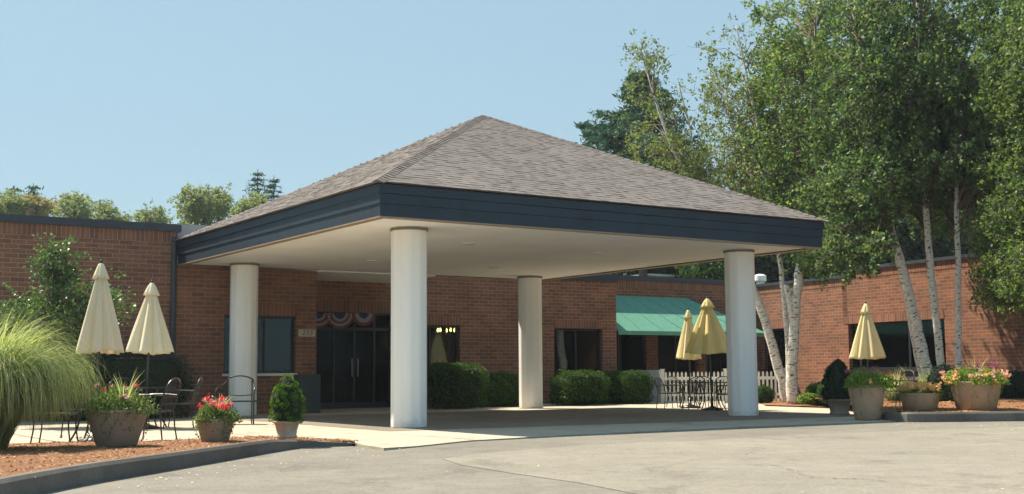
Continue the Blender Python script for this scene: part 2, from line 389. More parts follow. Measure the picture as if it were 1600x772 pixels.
# expansion joints in the pavement
jb = MB()
def strip(a, b, w_, z):
    d = (Vector(b)-Vector(a)).normalized(); n = Vector((-d.y, d.x, 0))*w_/2
    jb.quad([(*(Vector(a)-n)[:2], z), (*(Vector(b)-n)[:2], z), (*(Vector(b)+n)[:2], z), (*(Vector(a)+n)[:2], z)])
for t in (-3.0, -.2, 2.6, 5.4): strip(L(-16, t), L(-1.0, t), .018, .005)
for s in (-12, -9, -6, -3.2): strip(L(s, -3.5), L(s, 8.6), .018, .0062)
for s in (-1.2, 1.6, 4.4, 7.2): strip(L(s, -4.1), L(s, -1.9), .018, .0062)
tag(jb.build('pavement_joints', plain('joint_filler', (.10, .09, .08), .9)), kind='structure')
# cracks in the road
cb = MB()
def crack(pts, w_):
    pts = smoothpts([gp(*p, -.003) for p in pts], 14); last = None
    for i, p in enumerate(pts):
        p = p+Vector((rng.normal()*.012, rng.normal()*.03, 0)); ww = w_*rng.uniform(.3, 1.3)
        cur = (p+Vector((0, -ww, 0)), p+Vector((0, ww, 0)))
        if last is not None: cb.quad([last[0], cur[0], cur[1], last[1]])
        last = cur
for pts, w_ in [([(980, 737), (1020, 731), (1060, 724), (1095, 717)], .006), ([(1165, 711), (1178, 704), (1196, 700)], .007),
             ([(1200, 725), (1225, 731), (1246, 737)], .008), ([(1265, 745), (1300, 747), (1345, 748), (1385, 752)], .007), ([(960, 738), (900, 732), (860, 739)], .006), ([(1245, 740), (1270, 744)], .006)]:
    crack(pts, w_)
tag(cb.build('road_cracks', plain('crack_dark', (.03, .028, .025), .95)), kind='structure')

# --- left kerb + mulch bed
def kerb(name, outer, hts, width, side, m):
    b = MB(); pts = smoothpts([Vector((p.x, p.y, 0)) for p in outer], 6)
    n = len(pts); H = np.interp(np.linspace(0, 1, n), np.linspace(0, 1, len(hts)), hts)
    rows = []
    for i, p in enumerate(pts):
        d = (pts[min(i+1, n-1)]-pts[max(i-1, 0)]).normalized(); nn = Vector((-d.y, d.x, 0))*side; h = H[i]
        rows.append([p+Vector((0, 0, -.06)), p+nn*.02+Vector((0, 0, h*.8)), p+nn*.05+Vector((0, 0, h)), p+nn*(width-.03)+Vector((0, 0, h)), p+nn*width+Vector((0, 0, h*.9)), p+nn*width+Vector((0, 0, -.06))])
    for a, c in zip(rows, rows[1:]):
        for j in range(5): b.quad([a[j], c[j], c[j+1], a[j+1]])
    b.quad(rows[0][::-1]); b.quad(rows[-1])
    o = b.build(name, m); bm = bmesh.new(); bm.from_mesh(o.data); bmesh.ops.remove_doubles(bm, verts=bm.verts, dist=.0005)
    bmesh.ops.recalc_face_normals(bm, faces=bm.faces); bm.to_mesh(o.data); bm.free()
    tag(o, kind='structure'); return [r[4] for r in rows]
KL = [gp(-140, 830), gp(-20, 790), gp(60, 771), gp(150, 753), gp(250, 736), gp(350, 719), gp(430, 705), gp(490, 697), gp(552, 693)]
inner = kerb('kerb_beside_flower_bed', KL, [.16, .16, .16, .16, .155, .15, .14, .07, .0], .16, 1, MT['kerb'])
def bed(name, front, back, zf, zb, m, nrow=14, hump=0):
    n = len(front); back = [Vector(p) for p in back]
    # resample back to n
    bl = [0]
    for a, c in zip(back, back[1:]): bl.append(bl[-1]+(c-a).length)
    tt = np.linspace(0, bl[-1], n); BX = np.interp(tt, bl, [p.x for p in back]); BY = np.interp(tt, bl, [p.y for p in back])
    V = []; F = []
    for i in range(n):
        for j in range(nrow+1):
            f = j/nrow; x = front[i].x*(1-f)+BX[i]*f; y = front[i].y*(1-f)+BY[i]*f
            z = zf[i]*(1-f)+zb*f + hump*math.sin(math.pi*f) + (rng.normal()*.006 if 0 < f < 1 else 0)
            V.append((x, y, z))
    for i in range(n-1):
        for j in range(nrow):
            a = i*(nrow+1)+j; F.append((a, a+nrow+1, a+nrow+2, a+1))
    V = np.array(V); F = np.array(F)
    o = npmesh(name, V, F, m, smooth=True)
    bm = bmesh.new(); bm.from_mesh(o.data)
    if sum(f.normal.z for f in bm.faces) < 0: bmesh.ops.reverse_faces(bm, faces=bm.faces)
    bm.to_mesh(o.data); bm.free()
    tag(o, kind='structure'); return V
n = len(inner)
VB1 = bed('mulch_bed', inner, [gp(-500, 700), gp(0, 694), (gp(100, 691)), gp(240, 690), gp(300, 687), gp(400, 684), gp(480, 687), gp(556, 693)], [max(.0, p.z-.02) for p in inner], .006, MT['mulch'], hump=.03)
# --- right kerb + bed
KR = [gp(1383, 641), gp(1368, 648), gp(1376, 655), gp(1410, 658.5), gp(1460, 658.5), gp(1520, 658), gp(1600, 657), gp(1720, 656), gp(1900, 655)]
innerR = kerb('kerb_beside_birch_bed', KR, [.10, .12, .14, .165, .165, .165, .165, .165, .165], .16, 1, MT['kerb'])
_P0 = L(21.2, 13.2); WL = lambda t: _P0+Vector((math.sin(PSI-.13), -math.cos(PSI-.13), 0))*(13.2-t)+Vector((-.08, 0, 0))
backR = [gp(1383, 640), gp(1300, 636), gp(1230, 631), WL(11.0), WL(3), WL(-3), WL(-7), WL(-11)]
VB2 = bed('birch_bed', innerR, backR, [p.z-.02 for p in innerR], .12, MT['mulch'], nrow=24, hump=.12)
sheet('mulch_strip', [gp(1195, 634.5), gp(1300, 638), gp(1340, 636), WL(8), WL(12.5), gp(1190, 630.5)], .03, MT['mulch'])
def chips(name, V, num, ln, wd, m, lift=.008):
    i = rng.integers(0, len(V), num); C = V[i]+rng.normal(size=(num, 3))*np.array([.06, .06, 0.0]); C[:, 2] = V[i][:, 2]+lift
    a = rng.normal(size=(num, 3)); a[:, 2] *= .25; a = unit(a); b = unit(np.cross(a, np.array([0, 0, 1.0])+rng.normal(size=(num, 3))*.3))
    s = rng.uniform(.5, 1.4, (num, 1))
    Vv = np.stack([C-a*ln*s-b*wd*s, C+a*ln*s-b*wd*s, C+a*ln*s+b*wd*s, C-a*ln*s+b*wd*s], 1).reshape(-1, 3)
    return npmesh(name, Vv, np.arange(4*num).reshape(-1, 4), m)
vis = VB1[(VB1[:, 0] < -1.5) & (VB1[:, 1] > 7) & (VB1[:, 0] > -8)]
inn = lambda V, s: V[(V[:, 2] > s)]
tag(chips('wood_chips', inn(vis, .02), 14000, .012, .004, MT['chips']), 'reddish wood chips scattered over the left mulch bed', kind='stuff')
tag(chips('wood_chips', inn(VB2[(VB2[:, 0] < 16)], .1), 7000, .025, .008, MT['chips']), 'reddish wood chips scattered over the right birch bed', kind='stuff')
# fallen leaves on the road
P = []
for _ in range(150):
    px = rng.uniform(180, 640); yk = np.interp(px, [60, 150, 250, 350, 430, 552], [775, 757, 740, 723, 709, 697]); P.append(gp(px, yk+abs(rng.normal())*14+1, -.004))
for _ in range(120):
    px = rng.uniform(1380, 1620); P.append(gp(px, 660+abs(rng.normal())*5, -.003))
for _ in range(22):
    P.append(gp(rng.uniform(300, 1600), rng.uniform(690, 775), -.001))
C = np.array([tuple(p) for p in P]); num = len(C)
th = rng.uniform(0, 6.28, num); a = np.stack([np.cos(th), np.sin(th), rng.uniform(-.2, .4, num)], 1); b = np.stack([-np.sin(th), np.cos(th), rng.uniform(-.3, .3, num)], 1)
s = rng.uniform(.4, 1.2, (num, 1))*.016; C[:, 2] += .006
Vv = np.stack([C-a*s, C+b*s*.6, C+a*s, C-b*s*.6], 1).reshape(-1, 3)
tag(npmesh('fallen_leaves', Vv, np.arange(4*num).reshape(-1, 4), MT['litter']), 'small yellow fallen leaves along the kerb on the asphalt', kind='stuff')

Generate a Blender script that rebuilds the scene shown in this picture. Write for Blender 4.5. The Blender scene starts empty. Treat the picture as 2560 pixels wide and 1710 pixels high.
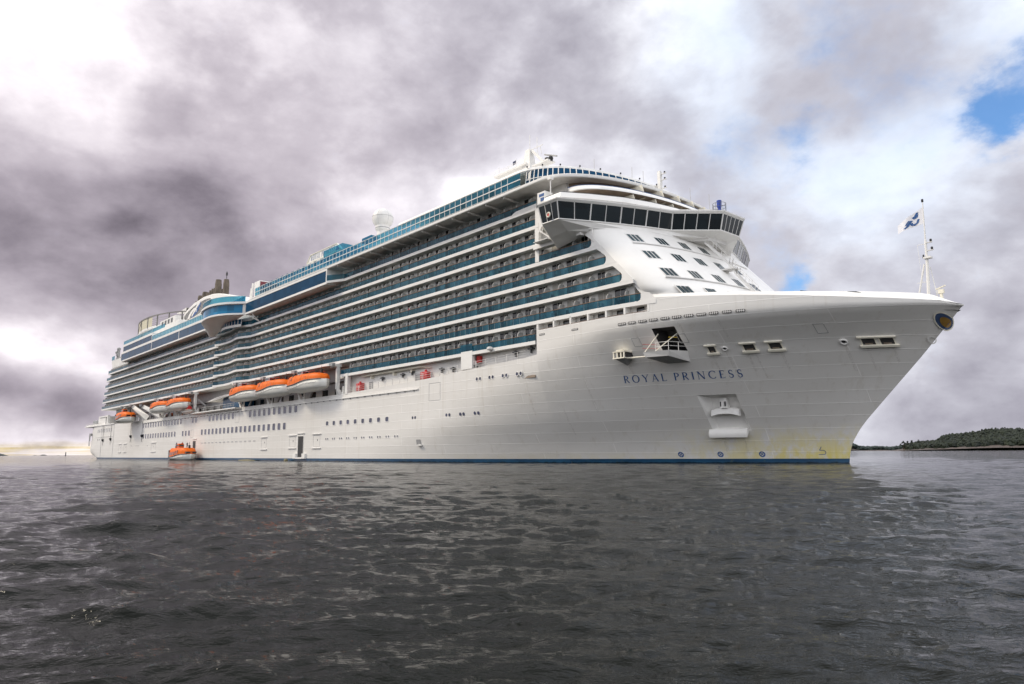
import bpy, math, random
import numpy as np
from mathutils import Vector, Matrix
rnd = random.Random(7)
scn = bpy.context.scene
COL = scn.collection
rad = math.radians

# ------------------------------------------------------------------ camera
cd = bpy.data.cameras.new('camera'); cam = bpy.data.objects.new('camera', cd); COL.objects.link(cam)
cd.sensor_width = 36; cd.lens = 25.0; cd.clip_start = 0.2; cd.clip_end = 90000
R_ = ((0.6646491163930922, 0.11868293255599319, -0.7376692440367778),
      (0.7471288751877722, -0.09721634816985139, 0.6575313114287202),
      (-0.006324234225278105, 0.9881615976997021, 0.15328620581460037))
m = Matrix(((R_[0][0], R_[0][1], -R_[0][2], 0.0), (R_[1][0], R_[1][1], -R_[1][2], -89.3),
            (R_[2][0], R_[2][1], -R_[2][2], 1.61), (0, 0, 0, 1)))
cam.matrix_world = m
scn.camera = cam

# ------------------------------------------------------------------ world, sun, exposure
SUN_EL, SUN_AZ = 40.0, 226.0        # azimuth clockwise from +Y
scn.view_settings.view_transform = 'Standard'; scn.view_settings.look = 'None'
scn.view_settings.exposure = 0.06; scn.view_settings.gamma = 1.0
W = bpy.data.worlds.new('World'); scn.world = W; W.use_nodes = True
nt = W.node_tree; nt.nodes.clear()
N = nt.nodes; L = nt.links
def nn(t, **k):
    n = N.new(t)
    for a, b in k.items(): setattr(n, a, b)
    return n
def _set(sock, v):
    if hasattr(v, 'is_linked') or hasattr(v, 'links'): L.new(v, sock)
    else: sock.default_value = v
def mth(op, a, b=0.0, c=0.0, clamp=False):
    n = nn('ShaderNodeMath', operation=op, use_clamp=clamp)
    _set(n.inputs[0], a); _set(n.inputs[1], b); _set(n.inputs[2], c); return n.outputs[0]
def vmt(op, a, b=(0, 0, 0), out=0):
    n = nn('ShaderNodeVectorMath', operation=op); _set(n.inputs[0], a); _set(n.inputs[1], b)
    return n.outputs['Value'] if op in ('DOT_PRODUCT', 'LENGTH') else n.outputs[0]
def vscale(a, s):
    n = nn('ShaderNodeVectorMath', operation='SCALE'); _set(n.inputs[0], a); _set(n.inputs['Scale'], s); return n.outputs[0]
def noise(vec, scale, detail=6, rough=.55, dist=0.0):
    n = nn('ShaderNodeTexNoise'); L.new(vec, n.inputs['Vector']); n.inputs['Scale'].default_value = scale
    n.inputs['Detail'].default_value = detail; n.inputs['Roughness'].default_value = rough
    n.inputs['Distortion'].default_value = dist; return n
def mapr(v, a, b, c=0.0, d=1.0, smooth=True):
    n = nn('ShaderNodeMapRange'); n.interpolation_type = 'SMOOTHSTEP' if smooth else 'LINEAR'; n.clamp = True
    _set(n.inputs[0], v); n.inputs[1].default_value = a; n.inputs[2].default_value = b
    n.inputs[3].default_value = c; n.inputs[4].default_value = d; return n.outputs[0]
def mixc(f, a, b):
    n = nn('ShaderNodeMix', data_type='RGBA'); _set(n.inputs[0], f); _set(n.inputs[6], a); _set(n.inputs[7], b); return n.outputs[2]
def azel(az, el):
    return (math.sin(rad(az)) * math.cos(rad(el)), math.cos(rad(az)) * math.cos(rad(el)), math.sin(rad(el)))
tc = nn('ShaderNodeTexCoord'); D0 = vmt('NORMALIZE', tc.outputs['Generated'])
sep = nn('ShaderNodeSeparateXYZ'); L.new(D0, sep.inputs[0])
zz = mth('ADD', mth('MAXIMUM', sep.outputs[2], 0.0), 0.34)
cmb = nn('ShaderNodeCombineXYZ'); L.new(mth('DIVIDE', sep.outputs[0], zz), cmb.inputs[0]); L.new(mth('DIVIDE', sep.outputs[1], zz), cmb.inputs[1])
P = cmb.outputs[0]
Q = vmt('MULTIPLY', D0, (1.0, 1.0, 1.55))
n1 = noise(Q, 4.2, 8, .52, .2)
n2 = noise(Q, 12.0, 8, .55, .1)
warp = noise(Q, 6.0, 4, .5)
wv = vscale(vmt('SUBTRACT', warp.outputs['Color'], (.5, .5, .5)), .10)
D1 = vmt('NORMALIZE', vmt('ADD', D0, wv))
# patches of lit and shaded cloud: azimuth, elevation, sharpness, brightness
BL = [(-84, 27, 160, .93), (-79, 31, 160, .92), (-79, 25, 200, .84), (-85, 20, 200, .58), (-74.8, 20.0, 260, .34), (-67, 26, 200, .52), (-69, 31, 160, .86),
      (-69.7, 18.5, 420, .40), (-61, 24.5, 220, .62), (-59, 21, 700, .90), (-49, 26, 320, 1.12), (-47.5, 23, 300, 1.12), (-54.7, 31, 160, .64), (-50, 29.5, 260, .52), (-43, 29, 220, .72),
      (-40, 26, 260, .78), (-29, 31, 160, .93), (-36, 24, 200, .88), (-20, 29, 200, .86), (-24, 20, 300, .95), (-14.6, 20, 500, 1.0),
      (-20, 17.5, 500, 1.0), (-24, 12, 400, .96), (-18, 12, 500, .84), (-13, 13, 400, .76), (-20, 15, 700, .90), (-14.8, 6, 500, .70), (-20, 6, 500, .88), (-17, 9, 900, 1.0), (-20, 2, 900, .68), (-24, 4, 700, .74),
      (-82, 8.6, 700, 1.06), (-78.5, 7.6, 900, .98), (-83.5, 5.3, 2500, .30), (-80, 3.8, 2500, .42), (-79, 11.3, 1500, .40), (-84, 13.5, 500, .40), (-76, 13, 400, .50),
      (-66.5, 16, 500, .60), (-79, 16.5, 700, .74), (-72, 12, 700, .80),
      (0, 80, 8, 1.45), (200, 45, 5, 1.2), (120, 40, 5, 1.2), (120, 8, 8, 1.15), (170, 8, 8, 1.1), (-120, 20, 10, .9), (40, 20, 20, 1.0), (70, 12, 12, 1.25)]  # unseen sky outside the view, brightness set to light the bow and front
sw = 1e-5; sl = 7e-6; first = True
for az, el, k, lum in BL:
    w = mth('POWER', math.e, mth('MULTIPLY', mth('SUBTRACT', vmt('DOT_PRODUCT', D1, azel(az, el)), 1.0), float(k)))
    sw = mth('ADD', w, sw); sl = mth('MULTIPLY_ADD', w, float(lum), sl)
lum = mth('DIVIDE', sl, sw)
dl = mth('ADD', mth('MULTIPLY', mth('SUBTRACT', mapr(n1.outputs[0], .34, .66), .5), .36), mth('MULTIPLY', mth('SUBTRACT', n2.outputs[0], .5), .34))
n3 = noise(Q, 30.0, 6, .6, .2)
bl_ = noise(vmt('ADD', Q, vscale(warp.outputs['Color'], .12)), 5.5, 7, .5, .1); bl_.noise_type = 'RIDGED_MULTIFRACTAL'; bl_.normalize = True
bil = mapr(bl_.outputs[0], .25, .8, 1.0, 0.0)
lum = mth('ADD', mth('ADD', lum, dl), mth('ADD', mth('MULTIPLY', mth('SUBTRACT', n3.outputs[0], .5), .16), mth('MULTIPLY', mth('SUBTRACT', bil, .96), .30)))
ramp = nn('ShaderNodeValToRGB'); L.new(mth('MULTIPLY', lum, .7), ramp.inputs[0])
cr = ramp.color_ramp
cr.elements[0].position = .10; cr.elements[0].color = (.10, .092, .11, 1)
cr.elements[1].position = 1.0; cr.elements[1].color = (1.75, 1.72, 1.70, 1)
for p, c in ((.25, (.25, .232, .265)), (.40, (.42, .395, .435)), (.55, (.61, .585, .62)), (.68, (.87, .85, .87))):
    e = cr.elements.new(p); e.color = (*c, 1)
# warm-violet towards the stern, cooler towards the bow
tw = mapr(vmt('DOT_PRODUCT', D0, azel(-90, 10)), .55, .98)
cloud = mixc(1.0, ramp.outputs[0], (1, 1, 1, 1))
mul = nn('ShaderNodeMix', data_type='RGBA', blend_type='MULTIPLY'); mul.inputs[0].default_value = 1
L.new(ramp.outputs[0], mul.inputs[6]); L.new(mixc(tw, (.955, .985, 1.045, 1), (1.025, .972, 1.01, 1)), mul.inputs[7])
cloud = mul.outputs[2]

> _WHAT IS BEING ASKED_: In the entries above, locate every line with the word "script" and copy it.

> _TASK RESPONSE_:
Continue the Blender Python script for this scene: part 2, from line 389. More parts follow. Measure the picture as if it were 1600x772 pixels.
Generate a Blender script that rebuilds the scene shown in this picture. Write for Blender 4.5. The Blender scene starts empty. Treat the picture as 2560 pixels wide and 1710 pixels high.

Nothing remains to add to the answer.